Heavyweights led the recovery, with gains in Reliance Industries, Larsen & Toubro, and ICICI Bank driving the Sensex higher. Reliance Industries jumped 3.3 per cent, emerging as the biggest contributor to index gains after sliding 3.6 per cent on Budget day. ICICI Bank rose 1.4 per cent, making it the second-largest contributor, even though the stock had declined 2.3 per cent over the previous two sessions. Shares of Larsen & Toubro advanced on optimism around the government’s capital expenditure push outlined in the Budget.
 
“We see the Budget as incrementally positive for the Indian economy-oriented stocks, which is our preferred theme for 2026. While we already like consumption (autos, staples, consumer internet), the Budget is also supportive of capex,” said Kunal Vora, director – head of India equity research analyst, BNP Paribas.
 
Analysts said key positives from the Budget were prioritising infrastructure and manufacturing while maintaining fiscal discipline.
 
“The Union Budget for 2026-27 (FY27) stuck to its fiscal deficit consolidation path with FY27BE (BE stands for budget estimates) fiscal deficit pegged at 4.3 per cent and debt-to-GDP (gross domestic product) at 55.6 per cent.

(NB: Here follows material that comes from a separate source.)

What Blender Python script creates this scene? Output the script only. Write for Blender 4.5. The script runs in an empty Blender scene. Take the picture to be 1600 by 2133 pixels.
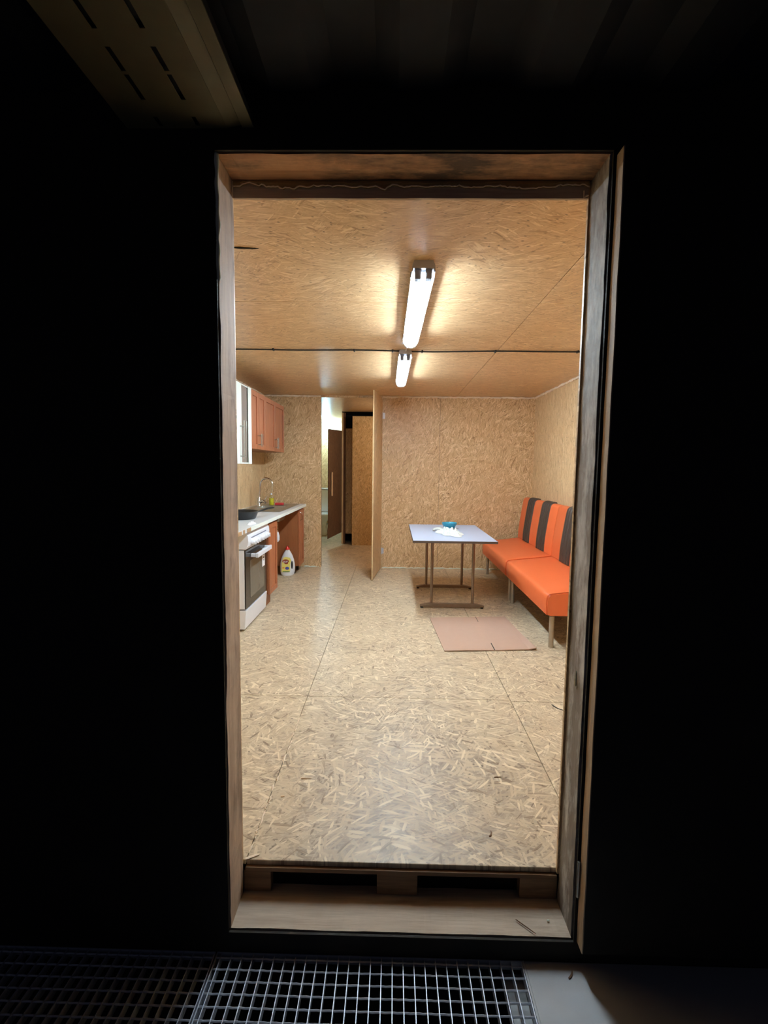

This is 10 basis points (bps) and 50 bps lower than FY26RE (RE stands for revised estimates), respectively… the overall assumptions/targets look credible and achievable,” said Suresh Ganapathy, managing director (MD) and head of financial services research, Macquarie.
 
In a knee-jerk reaction on Sunday, markets tanked 2 per cent, rattled by a sharp hike in securities transaction tax (STT) on derivatives.
 
Indian equities have struggled so far this year amid the lack of a meaningful recovery in corporate earnings and no progress on the India-US trade deal. Elevated foreign portfolio investor (FPI) selling in January has also made Indian equities underperform global peers, with FPIs remaining net sellers to the tune of ₹34,056 crore.
 
Market breadth, however, remained negative, with 2,384 stocks declining and 1,898 advancing. Most sectoral indices ended with gains, with the exception of IT and Health-care.